Writer Wants Pitch Clock Removed In Postseason

Nicholas Cruz, Staff Writer

I believe that the new pitch clock rule has not been an issue in MLB through three weeks into the season. Games this year on average have been 25 minutes shorter than last year, which is a positive thing. However, I believe that the pitch clock should be removed for the postseason.

Postseason games are more intense and important than regular season games, therefore the pitch clock should not be implemented.

MLB already took away the runner on second base in extra innings rule for the postseason because it is just wrong to have a runner starting on second base in such an intense and important game. Players are alert to the new rule and have adapted really well to it, but the postseason is a completely different environment. The postseason is more intense and with every pitch having more importance and greater impact as the game goes forward.

I would even go to say that both the batter and the pitcher can use more time to collect their thoughts and emotions during tense moments in the postseason games. The pitch clock will affect those moments, which will create sloppy baseball and it will look bad for the game. Sloppy as in the pitcher will start to miss the strike zone because of the pitch clock and the difficulty of focusing with thousands of fans screaming during an important moment in the game.

Imagine a scenario in which it is Game Seven of the World Series: It is the bottom of the ninth inning, the bases are loaded. It is a one-run game, there are two outs. The at-bat is in a full count, and the batter gets called with an automatic strike for not getting into the box sooner. And, the game is over. If a game were to end like this, it would be a disgrace to the game of baseball, and this would most likely cause an uproar of anger from baseball fans across the globe.

Back in September, MLB’s Competition Committee discussed the rule before it was implemented. Players that were on the committee voted unanimously against the pitch clock.

“Major League Baseball was unwilling to meaningfully address the areas of concern that players raised, and as a result, players on the Competition Committee voted unanimously against the implementation of the rules covering defensive shifts and the use of a pitch timer,” the MLBPA said in a statement in September, when MLB announced the changes for 2023.

During spring training, New York Mets starting pitcher Max Scherzer had an issue with the pitch clock. In a game against the Washington Nationals, Shcherzer, in an attempt to get the opposing hitters off their game, decided to throw a pitch at the same time that umpire Jeremy Riggs was resetting the clock. Scherzer was called for a balk. “He calls time, I come set, I get the green light,” Scherzer said. “I thought that was a clean pitch. He said no. We have to figure out where the limit is,” said Scherzer when talking about the rule during a postgame interview on SNY.

The MLB just needs to look at how much of a success the recent World Baseball Classic was. The World Baseball Classic is an international baseball tournament contested by men’s national baseball teams. The tournament was very entertaining and felt exactly like an MLB postseason atmosphere. Guess what? There was no pitch clock, and the pace of play was great.

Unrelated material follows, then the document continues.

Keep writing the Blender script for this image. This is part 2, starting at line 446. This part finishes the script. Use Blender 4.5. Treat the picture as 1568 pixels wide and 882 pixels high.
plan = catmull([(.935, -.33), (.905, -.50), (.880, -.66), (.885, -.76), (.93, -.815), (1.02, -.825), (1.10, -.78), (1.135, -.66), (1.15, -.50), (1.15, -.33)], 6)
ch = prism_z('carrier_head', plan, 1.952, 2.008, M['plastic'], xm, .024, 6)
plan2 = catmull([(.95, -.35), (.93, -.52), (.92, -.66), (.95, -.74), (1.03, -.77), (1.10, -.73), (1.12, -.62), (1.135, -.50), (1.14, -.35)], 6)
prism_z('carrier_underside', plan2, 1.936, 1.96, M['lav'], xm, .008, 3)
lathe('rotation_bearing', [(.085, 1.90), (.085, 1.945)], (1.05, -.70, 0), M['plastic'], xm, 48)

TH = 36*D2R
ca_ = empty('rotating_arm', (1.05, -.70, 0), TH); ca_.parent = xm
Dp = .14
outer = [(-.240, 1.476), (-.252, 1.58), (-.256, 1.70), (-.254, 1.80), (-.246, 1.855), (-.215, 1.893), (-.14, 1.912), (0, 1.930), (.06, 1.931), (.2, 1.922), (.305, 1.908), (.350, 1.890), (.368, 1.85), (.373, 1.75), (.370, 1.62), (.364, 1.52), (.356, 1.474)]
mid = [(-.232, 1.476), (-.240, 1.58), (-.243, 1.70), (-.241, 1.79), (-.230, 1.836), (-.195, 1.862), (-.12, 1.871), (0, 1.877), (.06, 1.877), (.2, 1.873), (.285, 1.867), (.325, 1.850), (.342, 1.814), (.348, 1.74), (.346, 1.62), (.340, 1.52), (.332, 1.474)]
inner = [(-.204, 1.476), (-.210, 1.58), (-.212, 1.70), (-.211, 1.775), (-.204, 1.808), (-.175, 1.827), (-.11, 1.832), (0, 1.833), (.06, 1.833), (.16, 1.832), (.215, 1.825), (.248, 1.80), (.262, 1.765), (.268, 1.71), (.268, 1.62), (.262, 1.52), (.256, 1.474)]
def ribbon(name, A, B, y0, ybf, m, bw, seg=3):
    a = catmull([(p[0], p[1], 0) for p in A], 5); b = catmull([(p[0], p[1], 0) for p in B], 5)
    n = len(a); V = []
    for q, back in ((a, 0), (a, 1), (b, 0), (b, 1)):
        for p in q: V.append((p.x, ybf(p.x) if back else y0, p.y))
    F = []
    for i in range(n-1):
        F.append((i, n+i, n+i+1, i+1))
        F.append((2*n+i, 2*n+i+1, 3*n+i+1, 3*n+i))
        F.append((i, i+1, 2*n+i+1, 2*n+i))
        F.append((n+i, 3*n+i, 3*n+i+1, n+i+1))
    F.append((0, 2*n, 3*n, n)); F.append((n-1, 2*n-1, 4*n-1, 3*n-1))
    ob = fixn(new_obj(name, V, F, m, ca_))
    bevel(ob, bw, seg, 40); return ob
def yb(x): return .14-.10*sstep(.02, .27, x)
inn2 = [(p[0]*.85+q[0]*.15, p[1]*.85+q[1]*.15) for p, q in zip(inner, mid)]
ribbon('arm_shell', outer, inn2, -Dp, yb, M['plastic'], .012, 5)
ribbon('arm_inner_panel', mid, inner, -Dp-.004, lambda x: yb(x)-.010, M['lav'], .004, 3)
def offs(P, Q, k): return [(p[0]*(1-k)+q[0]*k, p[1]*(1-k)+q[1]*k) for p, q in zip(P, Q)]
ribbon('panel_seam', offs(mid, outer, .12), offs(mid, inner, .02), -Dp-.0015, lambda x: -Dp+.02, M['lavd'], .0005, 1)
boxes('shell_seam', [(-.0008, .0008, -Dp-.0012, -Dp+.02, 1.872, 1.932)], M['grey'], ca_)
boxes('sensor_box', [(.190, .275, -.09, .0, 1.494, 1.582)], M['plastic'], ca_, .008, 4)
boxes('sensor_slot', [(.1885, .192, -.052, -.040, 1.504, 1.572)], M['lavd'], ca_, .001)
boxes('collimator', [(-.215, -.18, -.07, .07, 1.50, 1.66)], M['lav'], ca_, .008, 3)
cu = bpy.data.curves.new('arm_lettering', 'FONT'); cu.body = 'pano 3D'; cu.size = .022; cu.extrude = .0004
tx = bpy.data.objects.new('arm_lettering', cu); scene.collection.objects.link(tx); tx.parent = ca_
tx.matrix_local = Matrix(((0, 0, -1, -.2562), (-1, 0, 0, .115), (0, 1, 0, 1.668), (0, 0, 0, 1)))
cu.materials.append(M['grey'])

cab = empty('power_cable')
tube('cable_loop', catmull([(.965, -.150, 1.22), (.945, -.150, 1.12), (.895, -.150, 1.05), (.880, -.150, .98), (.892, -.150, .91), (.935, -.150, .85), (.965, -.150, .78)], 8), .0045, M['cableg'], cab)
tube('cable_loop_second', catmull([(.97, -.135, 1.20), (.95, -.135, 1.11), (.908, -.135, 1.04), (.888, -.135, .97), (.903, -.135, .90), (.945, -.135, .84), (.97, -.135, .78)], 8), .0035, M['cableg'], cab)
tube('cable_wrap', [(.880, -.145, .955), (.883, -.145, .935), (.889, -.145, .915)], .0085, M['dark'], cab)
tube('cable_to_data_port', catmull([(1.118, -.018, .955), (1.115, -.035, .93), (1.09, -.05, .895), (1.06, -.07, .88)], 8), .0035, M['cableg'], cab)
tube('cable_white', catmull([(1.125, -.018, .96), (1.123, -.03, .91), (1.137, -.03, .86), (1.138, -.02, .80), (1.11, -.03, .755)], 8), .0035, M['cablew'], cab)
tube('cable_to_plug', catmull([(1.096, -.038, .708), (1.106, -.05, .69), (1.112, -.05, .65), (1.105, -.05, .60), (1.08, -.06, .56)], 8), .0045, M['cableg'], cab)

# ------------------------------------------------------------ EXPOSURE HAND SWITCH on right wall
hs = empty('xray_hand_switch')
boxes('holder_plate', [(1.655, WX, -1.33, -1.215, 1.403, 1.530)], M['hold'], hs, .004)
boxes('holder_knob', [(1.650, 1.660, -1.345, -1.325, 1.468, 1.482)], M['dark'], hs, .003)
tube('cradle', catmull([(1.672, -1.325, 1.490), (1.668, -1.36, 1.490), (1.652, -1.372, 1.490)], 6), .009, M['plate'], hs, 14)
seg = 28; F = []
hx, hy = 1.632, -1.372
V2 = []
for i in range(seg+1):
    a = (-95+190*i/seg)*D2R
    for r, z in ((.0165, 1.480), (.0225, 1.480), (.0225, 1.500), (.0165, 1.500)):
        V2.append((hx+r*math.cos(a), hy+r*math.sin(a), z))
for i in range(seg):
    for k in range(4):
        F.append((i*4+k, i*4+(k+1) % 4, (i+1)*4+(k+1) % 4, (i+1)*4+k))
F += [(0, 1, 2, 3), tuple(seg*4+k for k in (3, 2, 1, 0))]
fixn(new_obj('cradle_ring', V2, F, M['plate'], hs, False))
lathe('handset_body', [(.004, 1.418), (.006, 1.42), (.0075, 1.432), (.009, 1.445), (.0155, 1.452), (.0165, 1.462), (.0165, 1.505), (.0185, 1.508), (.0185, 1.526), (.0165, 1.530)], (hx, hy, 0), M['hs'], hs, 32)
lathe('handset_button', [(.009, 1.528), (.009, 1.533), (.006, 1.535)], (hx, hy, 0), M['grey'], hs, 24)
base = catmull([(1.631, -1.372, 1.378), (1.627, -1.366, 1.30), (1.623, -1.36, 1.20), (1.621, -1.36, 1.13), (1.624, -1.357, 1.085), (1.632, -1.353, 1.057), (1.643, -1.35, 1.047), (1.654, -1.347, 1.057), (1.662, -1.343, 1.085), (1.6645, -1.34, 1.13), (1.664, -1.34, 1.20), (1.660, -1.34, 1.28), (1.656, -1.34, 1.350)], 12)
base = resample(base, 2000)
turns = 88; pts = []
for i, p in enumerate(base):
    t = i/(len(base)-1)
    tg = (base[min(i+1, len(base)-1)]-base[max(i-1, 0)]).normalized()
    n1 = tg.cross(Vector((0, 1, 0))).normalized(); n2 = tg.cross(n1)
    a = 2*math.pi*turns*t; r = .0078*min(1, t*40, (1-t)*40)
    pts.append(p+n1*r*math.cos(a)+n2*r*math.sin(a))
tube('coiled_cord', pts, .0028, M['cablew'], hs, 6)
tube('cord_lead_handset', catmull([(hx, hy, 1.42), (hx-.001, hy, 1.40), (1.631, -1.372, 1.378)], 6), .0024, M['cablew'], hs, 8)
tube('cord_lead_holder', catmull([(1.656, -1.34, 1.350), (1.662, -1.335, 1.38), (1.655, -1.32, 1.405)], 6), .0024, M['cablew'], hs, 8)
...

Baseball is played in its best and most purest form when there is no pitch clock. It is already enough that they implemented the clock for the regular season and even though it has been a success so far, the postseason is a completely different animal and rule should be put the rest during that time.

MLB’s Competition Committee should be watching this year’s postseason games decisively to see how the games play out with the new rules.